[Scripts that build scenes]
====================
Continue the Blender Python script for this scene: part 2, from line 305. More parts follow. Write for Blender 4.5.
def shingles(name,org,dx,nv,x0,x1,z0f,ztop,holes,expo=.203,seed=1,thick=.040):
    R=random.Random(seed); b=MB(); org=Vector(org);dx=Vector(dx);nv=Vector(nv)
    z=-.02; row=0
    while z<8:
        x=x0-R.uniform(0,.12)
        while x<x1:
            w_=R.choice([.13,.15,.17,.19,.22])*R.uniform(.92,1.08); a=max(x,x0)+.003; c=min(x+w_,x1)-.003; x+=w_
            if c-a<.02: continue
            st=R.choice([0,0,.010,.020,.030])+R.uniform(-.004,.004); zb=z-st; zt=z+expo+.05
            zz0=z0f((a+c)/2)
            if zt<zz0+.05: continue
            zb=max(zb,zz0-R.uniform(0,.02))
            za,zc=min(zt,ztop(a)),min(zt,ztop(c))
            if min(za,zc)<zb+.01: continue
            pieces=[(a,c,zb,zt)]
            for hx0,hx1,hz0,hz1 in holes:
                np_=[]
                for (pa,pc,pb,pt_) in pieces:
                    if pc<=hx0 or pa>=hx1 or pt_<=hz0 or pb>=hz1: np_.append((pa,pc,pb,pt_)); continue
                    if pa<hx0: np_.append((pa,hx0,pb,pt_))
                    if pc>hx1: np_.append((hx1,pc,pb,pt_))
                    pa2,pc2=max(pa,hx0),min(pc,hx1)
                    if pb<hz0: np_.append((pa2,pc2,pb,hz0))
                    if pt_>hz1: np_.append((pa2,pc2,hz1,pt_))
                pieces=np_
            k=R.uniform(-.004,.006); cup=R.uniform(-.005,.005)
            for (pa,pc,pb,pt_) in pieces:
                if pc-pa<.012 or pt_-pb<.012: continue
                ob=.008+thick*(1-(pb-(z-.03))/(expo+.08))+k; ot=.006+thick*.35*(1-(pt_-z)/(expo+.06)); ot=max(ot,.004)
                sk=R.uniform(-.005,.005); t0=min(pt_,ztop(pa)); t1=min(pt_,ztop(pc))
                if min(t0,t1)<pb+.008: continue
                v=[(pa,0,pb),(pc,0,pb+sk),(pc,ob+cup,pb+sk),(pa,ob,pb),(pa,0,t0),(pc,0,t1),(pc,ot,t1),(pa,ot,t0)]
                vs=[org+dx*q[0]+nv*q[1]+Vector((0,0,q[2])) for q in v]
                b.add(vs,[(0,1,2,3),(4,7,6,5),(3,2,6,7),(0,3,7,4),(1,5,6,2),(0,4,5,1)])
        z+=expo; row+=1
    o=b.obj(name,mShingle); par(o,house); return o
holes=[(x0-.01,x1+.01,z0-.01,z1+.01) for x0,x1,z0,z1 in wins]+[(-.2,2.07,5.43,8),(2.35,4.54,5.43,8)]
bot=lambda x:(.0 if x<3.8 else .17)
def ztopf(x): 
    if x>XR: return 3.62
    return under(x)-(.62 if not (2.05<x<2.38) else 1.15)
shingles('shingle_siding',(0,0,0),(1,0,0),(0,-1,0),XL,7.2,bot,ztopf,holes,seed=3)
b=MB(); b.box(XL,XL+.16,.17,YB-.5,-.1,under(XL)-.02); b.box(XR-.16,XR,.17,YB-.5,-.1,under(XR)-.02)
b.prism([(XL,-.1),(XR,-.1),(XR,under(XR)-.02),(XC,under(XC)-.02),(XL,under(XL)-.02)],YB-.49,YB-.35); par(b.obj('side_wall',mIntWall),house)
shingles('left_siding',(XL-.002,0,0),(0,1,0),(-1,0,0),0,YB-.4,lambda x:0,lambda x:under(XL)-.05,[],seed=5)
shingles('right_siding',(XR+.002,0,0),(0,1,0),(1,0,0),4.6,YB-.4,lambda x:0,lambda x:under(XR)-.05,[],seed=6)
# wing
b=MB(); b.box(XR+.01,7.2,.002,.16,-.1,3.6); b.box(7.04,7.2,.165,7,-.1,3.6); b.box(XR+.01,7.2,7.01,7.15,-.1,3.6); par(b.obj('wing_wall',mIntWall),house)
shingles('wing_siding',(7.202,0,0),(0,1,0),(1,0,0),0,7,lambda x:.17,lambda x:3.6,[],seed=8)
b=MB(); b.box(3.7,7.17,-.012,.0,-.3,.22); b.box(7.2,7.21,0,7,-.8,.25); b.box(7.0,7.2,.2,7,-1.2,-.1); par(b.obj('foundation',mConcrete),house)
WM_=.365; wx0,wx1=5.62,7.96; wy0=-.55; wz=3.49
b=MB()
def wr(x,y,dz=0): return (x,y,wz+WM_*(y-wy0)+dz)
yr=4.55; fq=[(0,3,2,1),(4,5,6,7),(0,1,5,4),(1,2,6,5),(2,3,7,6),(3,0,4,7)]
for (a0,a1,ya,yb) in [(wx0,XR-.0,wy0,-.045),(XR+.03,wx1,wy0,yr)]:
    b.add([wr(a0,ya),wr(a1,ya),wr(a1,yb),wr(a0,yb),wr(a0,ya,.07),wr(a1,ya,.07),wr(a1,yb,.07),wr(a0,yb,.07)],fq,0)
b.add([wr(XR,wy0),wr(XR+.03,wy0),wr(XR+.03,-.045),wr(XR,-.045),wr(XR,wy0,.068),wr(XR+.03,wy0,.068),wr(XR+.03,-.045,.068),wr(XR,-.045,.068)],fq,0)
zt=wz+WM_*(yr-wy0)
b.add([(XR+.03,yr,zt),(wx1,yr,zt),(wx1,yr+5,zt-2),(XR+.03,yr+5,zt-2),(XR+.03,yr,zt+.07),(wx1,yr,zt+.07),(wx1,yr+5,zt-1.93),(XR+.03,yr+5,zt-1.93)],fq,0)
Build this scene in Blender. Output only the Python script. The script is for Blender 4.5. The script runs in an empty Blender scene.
====================
* **Set problem**: Please reproduce every line of the material word for word.

* **Correct output**:
Continue the Blender Python script for this scene: part 2, from line 305. More parts follow. Write for Blender 4.5.
def shingles(name,org,dx,nv,x0,x1,z0f,ztop,holes,expo=.203,seed=1,thick=.040):
    R=random.Random(seed); b=MB(); org=Vector(org);dx=Vector(dx);nv=Vector(nv)
    z=-.02; row=0
    while z<8:
        x=x0-R.uniform(0,.12)
        while x<x1:
            w_=R.choice([.13,.15,.17,.19,.22])*R.uniform(.92,1.08); a=max(x,x0)+.003; c=min(x+w_,x1)-.003; x+=w_
            if c-a<.02: continue
            st=R.choice([0,0,.010,.020,.030])+R.uniform(-.004,.004); zb=z-st; zt=z+expo+.05
            zz0=z0f((a+c)/2)
            if zt<zz0+.05: continue
            zb=max(zb,zz0-R.uniform(0,.02))
            za,zc=min(zt,ztop(a)),min(zt,ztop(c))
            if min(za,zc)<zb+.01: continue
            pieces=[(a,c,zb,zt)]
            for hx0,hx1,hz0,hz1 in holes:
                np_=[]
                for (pa,pc,pb,pt_) in pieces:
                    if pc<=hx0 or pa>=hx1 or pt_<=hz0 or pb>=hz1: np_.append((pa,pc,pb,pt_)); continue
                    if pa<hx0: np_.append((pa,hx0,pb,pt_))
                    if pc>hx1: np_.append((hx1,pc,pb,pt_))
                    pa2,pc2=max(pa,hx0),min(pc,hx1)
                    if pb<hz0: np_.append((pa2,pc2,pb,hz0))
                    if pt_>hz1: np_.append((pa2,pc2,hz1,pt_))
                pieces=np_
            k=R.uniform(-.004,.006); cup=R.uniform(-.005,.005)
            for (pa,pc,pb,pt_) in pieces:
                if pc-pa<.012 or pt_-pb<.012: continue
                ob=.008+thick*(1-(pb-(z-.03))/(expo+.08))+k; ot=.006+thick*.35*(1-(pt_-z)/(expo+.06)); ot=max(ot,.004)
                sk=R.uniform(-.005,.005); t0=min(pt_,ztop(pa)); t1=min(pt_,ztop(pc))
                if min(t0,t1)<pb+.008: continue
                v=[(pa,0,pb),(pc,0,pb+sk),(pc,ob+cup,pb+sk),(pa,ob,pb),(pa,0,t0),(pc,0,t1),(pc,ot,t1),(pa,ot,t0)]
                vs=[org+dx*q[0]+nv*q[1]+Vector((0,0,q[2])) for q in v]
                b.add(vs,[(0,1,2,3),(4,7,6,5),(3,2,6,7),(0,3,7,4),(1,5,6,2),(0,4,5,1)])
        z+=expo; row+=1
    o=b.obj(name,mShingle); par(o,house); return o
holes=[(x0-.01,x1+.01,z0-.01,z1+.01) for x0,x1,z0,z1 in wins]+[(-.2,2.07,5.43,8),(2.35,4.54,5.43,8)]
bot=lambda x:(.0 if x<3.8 else .17)
def ztopf(x): 
    if x>XR: return 3.62
    return under(x)-(.62 if not (2.05<x<2.38) else 1.15)
shingles('shingle_siding',(0,0,0),(1,0,0),(0,-1,0),XL,7.2,bot,ztopf,holes,seed=3)
b=MB(); b.box(XL,XL+.16,.17,YB-.5,-.1,under(XL)-.02); b.box(XR-.16,XR,.17,YB-.5,-.1,under(XR)-.02)
b.prism([(XL,-.1),(XR,-.1),(XR,under(XR)-.02),(XC,under(XC)-.02),(XL,under(XL)-.02)],YB-.49,YB-.35); par(b.obj('side_wall',mIntWall),house)
shingles('left_siding',(XL-.002,0,0),(0,1,0),(-1,0,0),0,YB-.4,lambda x:0,lambda x:under(XL)-.05,[],seed=5)
shingles('right_siding',(XR+.002,0,0),(0,1,0),(1,0,0),4.6,YB-.4,lambda x:0,lambda x:under(XR)-.05,[],seed=6)
# wing
b=MB(); b.box(XR+.01,7.2,.002,.16,-.1,3.6); b.box(7.04,7.2,.165,7,-.1,3.6); b.box(XR+.01,7.2,7.01,7.15,-.1,3.6); par(b.obj('wing_wall',mIntWall),house)
shingles('wing_siding',(7.202,0,0),(0,1,0),(1,0,0),0,7,lambda x:.17,lambda x:3.6,[],seed=8)
b=MB(); b.box(3.7,7.17,-.012,.0,-.3,.22); b.box(7.2,7.21,0,7,-.8,.25); b.box(7.0,7.2,.2,7,-1.2,-.1); par(b.obj('foundation',mConcrete),house)
WM_=.365; wx0,wx1=5.62,7.96; wy0=-.55; wz=3.49
b=MB()
def wr(x,y,dz=0): return (x,y,wz+WM_*(y-wy0)+dz)
yr=4.55; fq=[(0,3,2,1),(4,5,6,7),(0,1,5,4),(1,2,6,5),(2,3,7,6),(3,0,4,7)]
for (a0,a1,ya,yb) in [(wx0,XR-.0,wy0,-.045),(XR+.03,wx1,wy0,yr)]:
    b.add([wr(a0,ya),wr(a1,ya),wr(a1,yb),wr(a0,yb),wr(a0,ya,.07),wr(a1,ya,.07),wr(a1,yb,.07),wr(a0,yb,.07)],fq,0)
b.add([wr(XR,wy0),wr(XR+.03,wy0),wr(XR+.03,-.045),wr(XR,-.045),wr(XR,wy0,.068),wr(XR+.03,wy0,.068),wr(XR+.03,-.045,.068),wr(XR,-.045,.068)],fq,0)
zt=wz+WM_*(yr-wy0)
b.add([(XR+.03,yr,zt),(wx1,yr,zt),(wx1,yr+5,zt-2),(XR+.03,yr+5,zt-2),(XR+.03,yr,zt+.07),(wx1,yr,zt+.07),(wx1,yr+5,zt-1.93),(XR+.03,yr+5,zt-1.93)],fq,0)
Build this scene in Blender. Output only the Python script. The script is for Blender 4.5. The script runs in an empty Blender scene.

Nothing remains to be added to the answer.